Asara asked some great questions about finding God from a risk-taking perspective. If a person takes the risk of believing in God, what would be the next steps towards a deeper faith? This was in response to my previous post, (Risk and Proof.) My answer got too long, so I thought I would write another post instead. Note: this is not how I came to know God of the Bible – it was more of an overwhelming invitation. However, if my life were different, I would probably venture down a similar road to the one I describe.

  1. The same argument of having to take a risk to believe in God (of the Bible) could be applied to believing in gods of other religions for sure. But not all religions believe in gods per se, some are more akin to an unconscious, universal force. I honestly don’t know how to gain benefit from faith in them because I’m not sure how a mindless force can prove its existence and be believed. It takes all faith and no proof. From religions that do believe in a god or gods, my guess is you have to test them to see if they are true or real. If you reach out to them, do they reach back? Me personally, I would only believe in a god who actually communicated with me. I can’t imagine a person who would believe in a distant God that never talks to people who believe in him/her. I *hate* one way relationships, either divine or human. I’m guessing other people do too. 🙂
  2. If someone is interested in God – the only way it seems they will move from curiosity to actual belief is if the relationship is reciprocated.
  3. When to move on… a good question. If there are no signs of reciprocation, then the next step would be more investigation. How does the god in question like to be approached? Are their any rules of engagement? I guess I would say to take a cue from human relationships. Are there good ways to interact, bad ways? I think humility is a key. As much investigation as possible needs to be done before you throw in the towel. You really have to study and research the god as much as possible before giving up after the first prayer and feeling nothing. This is pretty important, after all. Isn’t it worth a lot of effort? I would treat this inquiry like Edison trying to get the light bulb working. Involve other people you trust and see if they have any insight. When to give up? When you can be honest with yourself that you have exhausted all possibilities of receiving any feedback. You’ve done everything you could… time to move on. But you can’t give up searching for God. Just because one god didn’t work out doesn’t mean that there is no such thing as God, you can’t throw the baby out with the bathwater anymore than Edison or Galileo stopped studying the wonders of the natural universe because they came to a dead end in some area of study. The natural world was still there, and It’s my impression that we cannot deny that the existence of the supernatural one either.

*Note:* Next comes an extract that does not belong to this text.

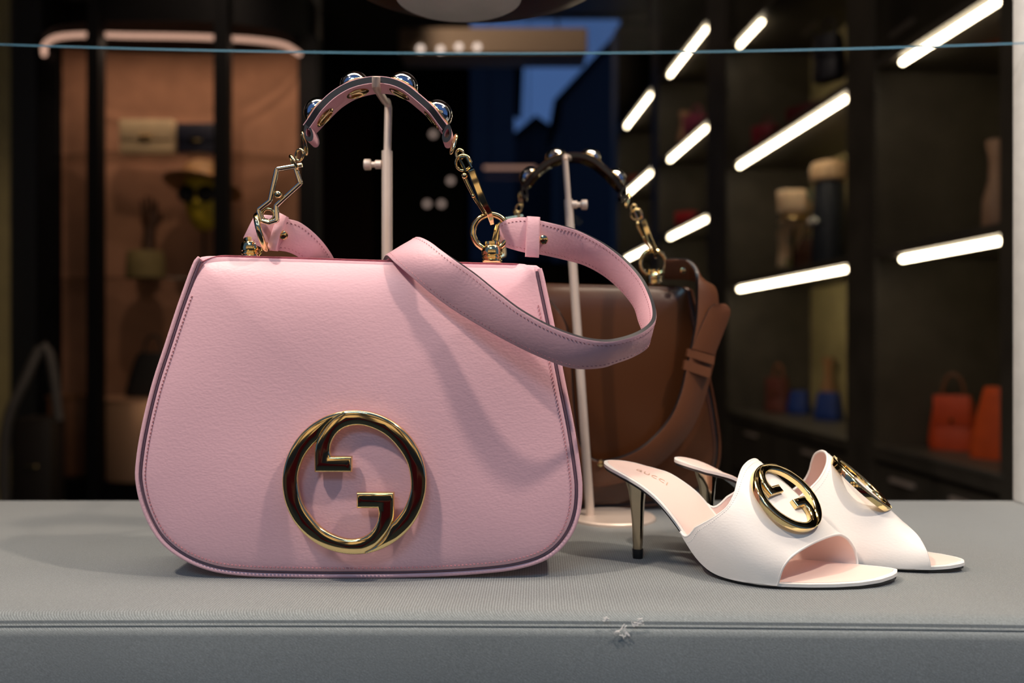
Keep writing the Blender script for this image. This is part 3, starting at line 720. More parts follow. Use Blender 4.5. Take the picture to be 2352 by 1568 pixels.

One other important thing I noticed, when reading or talking to others who believe in a god: by the time you decide to follow a god, you have already become convinced beyond a shadow of a doubt that he/she exists. Total surrender seems to be the hard part for most people, which is exactly like getting the wedding jitters or cold feet on your wedding day. This kind of terror hit me not then, but right before I proposed, but strangely never bothered me again afterwards.
You can see some of my ideals:

  1. You have to hear back from the God to actually have to have a relationship.
  2. One-way relationships are a waste of time.
  3. You need to work hard at trying to find God – and you need to study/research as much as you can.
  4. I’m a skeptic – you need proof that God exists after you take the risk of pursing him/her. You need to hear back. You need to know right down to your core that he/she is real. God must provide that proof. If God is God and created the universe and all, he/she should be able to convince you of their existence. If God can’t provide such a simple thing, the god you are reaching out to doesn’t exist, or he/she is a jerk. In either case, that relationship is a dead end.
  5. There seems to be two stages: belief in a god beyond any doubt, and then total surrender to him/her. I think of total surrender like being married: You can’t get married and treat your spouse like a roommate or a casual friend, you have to surrender your rights, time, money, and emotion into the relationship – this is the nature of true love, the foundation for all great relationships, and the foundation for human society at its greatest. This is not a surrender of your intelligence, your uniqueness, or your individuality – those are sorely needed assets in any relationship. Blind obedience to God is not at all what is meant by a ‘total surrender’ any more than being blindly obedient to my wife’s needs. True love cannot exist unless both parties are individuals acting in free will and being their own unique selves in a relationship where they put the other person first before themselves. You have to put god first in your life. This arrangement only works like a marriage – a relationship with a god is never casual or distant, but intimate and deep.